Review date: Jan. 25, 2010

Like Distortion, Stephin Merritt and Co.’s last outing as The Magnetic Fields, Realism is sonically defined by a unifying texture: whereas the former album buried Merritt’s still-rather-polished songs underneath layers of noise and grime, this one deploys the richest acoustic arrangements of the band’s career, with every instrument and every note audible with perfect clarity. As was the case with Distortion, however, it’s not the governing conceit that makes or breaks the album, but the songs themselves. The fact that Merritt feels compelled to come up with defining parameters for his albums (distortion, clarity, or the songs beginning with the letter ‘I’ of i) seem to suggest both boredom and flippancy: the theme doesn’t really matter. This in itself would hardly be enough to sink Realism, but the fact that an equal flippancy and tossed-off feel marks most of the songwriting on the album certainly is.

While not entirely uniform in tone or songwriting style, Realism might most aptly be called Merritt’s “operetta” album: while there are some moments that evoke what might be called the “classic” Magnetic Fields sound (especially opener “You Must Be Out of Your Mind”), much of the material here attests more to Merritt’s fondness for Gilbert and Sullivan than to 20th Century pop. Unfortunately this approach seems to drive the songs in a superficial and slight direction, as both music and lyrics veer so strongly to the light and frilly that little emotional impact surfaces. Merritt’s work has always played on the tension between slightness, superficiality and pathos: he can be fun and lighthearted, but at his best brings out a surprising degree of pathos where we wouldn’t expect it (in cliché, stock personae, etc).
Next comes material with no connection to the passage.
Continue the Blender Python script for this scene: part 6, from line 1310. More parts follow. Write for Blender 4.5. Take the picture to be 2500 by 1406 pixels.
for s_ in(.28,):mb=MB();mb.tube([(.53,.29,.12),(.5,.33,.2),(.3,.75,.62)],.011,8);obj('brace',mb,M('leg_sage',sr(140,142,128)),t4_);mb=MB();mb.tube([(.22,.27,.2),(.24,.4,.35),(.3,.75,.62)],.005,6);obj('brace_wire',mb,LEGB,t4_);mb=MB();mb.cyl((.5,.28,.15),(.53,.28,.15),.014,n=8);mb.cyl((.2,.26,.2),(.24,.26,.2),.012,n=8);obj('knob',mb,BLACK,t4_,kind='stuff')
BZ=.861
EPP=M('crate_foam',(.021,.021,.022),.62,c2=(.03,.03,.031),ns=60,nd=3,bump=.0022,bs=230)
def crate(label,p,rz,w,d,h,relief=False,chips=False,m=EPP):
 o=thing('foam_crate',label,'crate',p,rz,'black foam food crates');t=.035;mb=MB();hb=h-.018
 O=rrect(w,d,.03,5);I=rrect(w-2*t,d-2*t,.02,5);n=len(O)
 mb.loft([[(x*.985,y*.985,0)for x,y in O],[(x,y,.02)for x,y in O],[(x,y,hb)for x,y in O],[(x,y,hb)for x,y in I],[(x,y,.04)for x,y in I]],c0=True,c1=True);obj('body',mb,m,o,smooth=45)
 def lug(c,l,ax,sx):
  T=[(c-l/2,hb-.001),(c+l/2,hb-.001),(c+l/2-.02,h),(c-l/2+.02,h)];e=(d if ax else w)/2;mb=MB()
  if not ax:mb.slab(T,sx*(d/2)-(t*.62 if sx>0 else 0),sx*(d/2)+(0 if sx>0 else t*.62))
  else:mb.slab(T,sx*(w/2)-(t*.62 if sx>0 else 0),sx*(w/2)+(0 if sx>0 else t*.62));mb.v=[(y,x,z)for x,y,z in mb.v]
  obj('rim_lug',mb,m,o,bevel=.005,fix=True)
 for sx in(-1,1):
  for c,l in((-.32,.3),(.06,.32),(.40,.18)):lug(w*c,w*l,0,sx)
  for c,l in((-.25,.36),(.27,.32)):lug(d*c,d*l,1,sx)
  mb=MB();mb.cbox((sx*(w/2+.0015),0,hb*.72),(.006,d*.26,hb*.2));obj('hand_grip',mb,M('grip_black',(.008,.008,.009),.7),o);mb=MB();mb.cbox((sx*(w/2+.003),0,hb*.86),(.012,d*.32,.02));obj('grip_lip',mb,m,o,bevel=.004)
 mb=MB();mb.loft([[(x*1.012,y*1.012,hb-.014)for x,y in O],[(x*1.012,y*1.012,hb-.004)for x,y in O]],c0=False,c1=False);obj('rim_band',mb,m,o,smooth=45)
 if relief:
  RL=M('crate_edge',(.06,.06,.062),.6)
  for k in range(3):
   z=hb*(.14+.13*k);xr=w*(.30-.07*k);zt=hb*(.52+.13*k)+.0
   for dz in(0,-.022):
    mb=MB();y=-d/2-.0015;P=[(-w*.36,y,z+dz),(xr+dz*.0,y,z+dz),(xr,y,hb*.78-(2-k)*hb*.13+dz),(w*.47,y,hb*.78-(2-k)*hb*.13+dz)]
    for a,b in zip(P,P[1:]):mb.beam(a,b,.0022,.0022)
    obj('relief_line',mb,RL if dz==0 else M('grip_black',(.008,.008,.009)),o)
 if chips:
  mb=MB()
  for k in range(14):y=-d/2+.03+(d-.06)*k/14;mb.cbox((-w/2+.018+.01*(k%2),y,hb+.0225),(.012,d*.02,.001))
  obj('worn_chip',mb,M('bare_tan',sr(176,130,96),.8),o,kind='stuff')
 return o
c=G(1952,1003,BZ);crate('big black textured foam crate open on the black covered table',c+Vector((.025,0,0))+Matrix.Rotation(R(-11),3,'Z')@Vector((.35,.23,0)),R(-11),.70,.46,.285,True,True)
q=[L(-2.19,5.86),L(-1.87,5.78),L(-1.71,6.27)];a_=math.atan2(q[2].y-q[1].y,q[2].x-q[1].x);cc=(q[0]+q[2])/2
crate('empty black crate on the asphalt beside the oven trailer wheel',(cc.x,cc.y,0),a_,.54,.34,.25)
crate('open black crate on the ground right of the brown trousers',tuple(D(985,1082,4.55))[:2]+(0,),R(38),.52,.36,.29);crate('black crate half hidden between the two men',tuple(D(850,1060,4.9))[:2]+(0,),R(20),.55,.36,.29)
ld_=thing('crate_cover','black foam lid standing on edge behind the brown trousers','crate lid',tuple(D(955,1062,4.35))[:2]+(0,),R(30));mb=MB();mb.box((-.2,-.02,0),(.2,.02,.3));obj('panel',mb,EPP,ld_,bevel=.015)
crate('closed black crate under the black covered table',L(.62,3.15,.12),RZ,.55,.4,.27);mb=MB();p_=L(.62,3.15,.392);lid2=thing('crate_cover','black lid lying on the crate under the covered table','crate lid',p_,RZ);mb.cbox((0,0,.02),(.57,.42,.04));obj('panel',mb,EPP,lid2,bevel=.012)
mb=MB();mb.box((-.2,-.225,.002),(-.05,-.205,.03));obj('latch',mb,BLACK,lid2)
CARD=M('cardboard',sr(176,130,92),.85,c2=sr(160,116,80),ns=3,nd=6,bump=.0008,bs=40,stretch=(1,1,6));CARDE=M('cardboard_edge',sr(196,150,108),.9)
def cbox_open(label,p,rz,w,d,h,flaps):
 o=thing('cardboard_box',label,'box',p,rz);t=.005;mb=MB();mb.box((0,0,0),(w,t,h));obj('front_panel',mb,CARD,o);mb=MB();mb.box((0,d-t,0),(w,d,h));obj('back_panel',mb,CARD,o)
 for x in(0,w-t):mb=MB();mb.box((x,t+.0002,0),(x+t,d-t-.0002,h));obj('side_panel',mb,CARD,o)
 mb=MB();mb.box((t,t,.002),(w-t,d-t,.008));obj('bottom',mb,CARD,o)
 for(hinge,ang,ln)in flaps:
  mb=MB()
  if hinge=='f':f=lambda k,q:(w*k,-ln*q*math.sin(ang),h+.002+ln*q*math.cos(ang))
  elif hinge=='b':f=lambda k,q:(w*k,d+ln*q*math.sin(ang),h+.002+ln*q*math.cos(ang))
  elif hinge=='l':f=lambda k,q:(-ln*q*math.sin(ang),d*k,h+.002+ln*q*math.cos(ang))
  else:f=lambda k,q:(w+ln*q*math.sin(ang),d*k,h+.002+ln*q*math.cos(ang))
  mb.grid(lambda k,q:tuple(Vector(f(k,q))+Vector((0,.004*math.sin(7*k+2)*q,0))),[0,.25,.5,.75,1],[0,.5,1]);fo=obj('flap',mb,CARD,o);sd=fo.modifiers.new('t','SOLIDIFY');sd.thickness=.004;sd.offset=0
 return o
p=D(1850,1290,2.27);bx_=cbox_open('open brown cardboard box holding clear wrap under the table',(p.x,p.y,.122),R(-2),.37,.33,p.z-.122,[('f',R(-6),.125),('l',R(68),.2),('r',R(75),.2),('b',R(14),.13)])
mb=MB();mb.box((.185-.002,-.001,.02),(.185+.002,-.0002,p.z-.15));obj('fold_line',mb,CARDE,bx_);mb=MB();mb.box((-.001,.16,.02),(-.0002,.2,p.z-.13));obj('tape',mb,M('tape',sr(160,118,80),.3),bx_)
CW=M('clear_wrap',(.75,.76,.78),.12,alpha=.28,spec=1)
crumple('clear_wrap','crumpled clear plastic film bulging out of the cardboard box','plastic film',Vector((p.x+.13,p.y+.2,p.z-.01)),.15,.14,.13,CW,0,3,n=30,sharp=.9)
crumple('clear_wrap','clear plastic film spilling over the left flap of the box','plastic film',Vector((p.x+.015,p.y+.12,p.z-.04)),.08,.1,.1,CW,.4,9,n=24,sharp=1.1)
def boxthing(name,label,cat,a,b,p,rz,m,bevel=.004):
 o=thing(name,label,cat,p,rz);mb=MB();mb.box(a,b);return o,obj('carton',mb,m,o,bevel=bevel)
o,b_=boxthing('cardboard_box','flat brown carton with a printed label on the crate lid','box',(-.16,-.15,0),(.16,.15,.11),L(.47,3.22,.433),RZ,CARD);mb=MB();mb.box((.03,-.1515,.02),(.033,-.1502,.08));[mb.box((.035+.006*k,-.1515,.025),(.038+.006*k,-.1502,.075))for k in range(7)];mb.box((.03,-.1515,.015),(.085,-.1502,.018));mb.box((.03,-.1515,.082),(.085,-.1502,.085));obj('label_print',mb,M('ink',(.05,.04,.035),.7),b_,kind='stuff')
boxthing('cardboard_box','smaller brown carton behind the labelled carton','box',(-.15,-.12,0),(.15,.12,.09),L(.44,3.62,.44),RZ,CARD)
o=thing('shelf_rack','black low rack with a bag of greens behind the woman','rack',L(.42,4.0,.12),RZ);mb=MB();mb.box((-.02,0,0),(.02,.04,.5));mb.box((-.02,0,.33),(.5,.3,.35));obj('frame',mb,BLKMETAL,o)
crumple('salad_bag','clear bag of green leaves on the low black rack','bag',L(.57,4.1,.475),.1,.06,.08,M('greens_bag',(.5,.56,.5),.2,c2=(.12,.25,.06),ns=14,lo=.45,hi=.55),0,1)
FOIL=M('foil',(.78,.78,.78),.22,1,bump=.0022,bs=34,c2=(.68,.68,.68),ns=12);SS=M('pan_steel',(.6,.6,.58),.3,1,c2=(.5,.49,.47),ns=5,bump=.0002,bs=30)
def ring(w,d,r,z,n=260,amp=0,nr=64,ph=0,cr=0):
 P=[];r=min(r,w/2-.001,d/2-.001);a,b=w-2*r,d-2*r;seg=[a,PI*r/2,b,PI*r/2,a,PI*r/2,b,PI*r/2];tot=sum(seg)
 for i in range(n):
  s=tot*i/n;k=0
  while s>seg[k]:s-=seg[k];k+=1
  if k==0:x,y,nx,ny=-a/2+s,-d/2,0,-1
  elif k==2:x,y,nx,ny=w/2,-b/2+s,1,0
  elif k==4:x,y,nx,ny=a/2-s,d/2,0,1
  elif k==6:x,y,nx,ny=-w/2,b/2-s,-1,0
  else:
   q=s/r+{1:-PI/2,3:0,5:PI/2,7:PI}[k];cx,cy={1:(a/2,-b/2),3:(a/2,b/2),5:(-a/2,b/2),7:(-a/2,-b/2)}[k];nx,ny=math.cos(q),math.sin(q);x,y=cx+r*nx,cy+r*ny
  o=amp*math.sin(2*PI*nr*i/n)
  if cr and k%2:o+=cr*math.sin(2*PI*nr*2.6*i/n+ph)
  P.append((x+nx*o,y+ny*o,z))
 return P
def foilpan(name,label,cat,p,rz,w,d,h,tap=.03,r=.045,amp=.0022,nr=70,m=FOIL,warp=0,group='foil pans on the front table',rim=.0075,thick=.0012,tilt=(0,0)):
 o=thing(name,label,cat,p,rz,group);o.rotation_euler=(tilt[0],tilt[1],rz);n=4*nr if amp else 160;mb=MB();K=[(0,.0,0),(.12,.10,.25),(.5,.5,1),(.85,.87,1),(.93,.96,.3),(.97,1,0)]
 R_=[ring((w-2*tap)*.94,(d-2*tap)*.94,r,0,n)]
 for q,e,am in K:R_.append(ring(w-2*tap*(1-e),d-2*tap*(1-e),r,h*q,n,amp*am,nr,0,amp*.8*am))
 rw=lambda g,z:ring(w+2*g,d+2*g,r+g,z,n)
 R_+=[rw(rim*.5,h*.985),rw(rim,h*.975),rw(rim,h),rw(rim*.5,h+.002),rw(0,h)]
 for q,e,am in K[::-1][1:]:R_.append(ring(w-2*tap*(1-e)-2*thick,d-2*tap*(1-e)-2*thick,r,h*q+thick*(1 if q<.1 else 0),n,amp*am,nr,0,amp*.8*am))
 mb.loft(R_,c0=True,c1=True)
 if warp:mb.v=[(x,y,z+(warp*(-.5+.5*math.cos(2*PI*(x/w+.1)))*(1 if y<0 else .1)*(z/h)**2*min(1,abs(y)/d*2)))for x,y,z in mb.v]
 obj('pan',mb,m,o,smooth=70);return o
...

This tension is largely lacking here; there’s very little emotional weight anywhere on the album and we’re left with pleasant, but seemingly written-on-autopilot love songs, half-jokes that feel almost insulting in their superficiality (“We are Having a Hootenany”, “The Dolls’ Tea Party,” “Everything is One Big Christmas Tree”) and seem to invite us to skip over them after a single listen. Most of Realism sounds like tossed-off throwaway material, and it’s hard to believe that the man who came up with a consistent triple album like 69 Love Songs has trouble filling up the brief running time of 33 minutes.

There’s rarely any cleverness here, and the biting tone of Distortion’s highlights (“California Girls,” “The Nun’s Litany”) is completely absent. Granted, Realism opts for a sweeter and more romantic tone, which, when it connects, only serves to highlight the remainder’s blandness. Glimpses of what a more satifisfying Magnetic Fields album might look like at this point come in “Walk A Lonely Road” and “Better Things,” the only moments at which Merritt pulls off the trick of imbuing cliché (in the first case) or fairy-tale frillyness (in the latter, whose longing refrain is one of Merrit’s finest moments ever) with deep pathos. These two tracks, and the latter especially, manage to cut through the often crippling lightness and routine songwriting that Merritt has perhaps inevitably settled into. Both of these elements are essential to the tone of his best work—his songs succeed when they balance on the knife-edge of banality and pathos, and when they succeed in making formula redeem itself and regain a kind of innocent power.

For most of Realism, unfortunately, Merritt fails to even remotely strike this balance, abandoning any emotional power as he falls victim his penchant for formula and banality. The sad clown becomes a mere clown, and not a very funny one at that.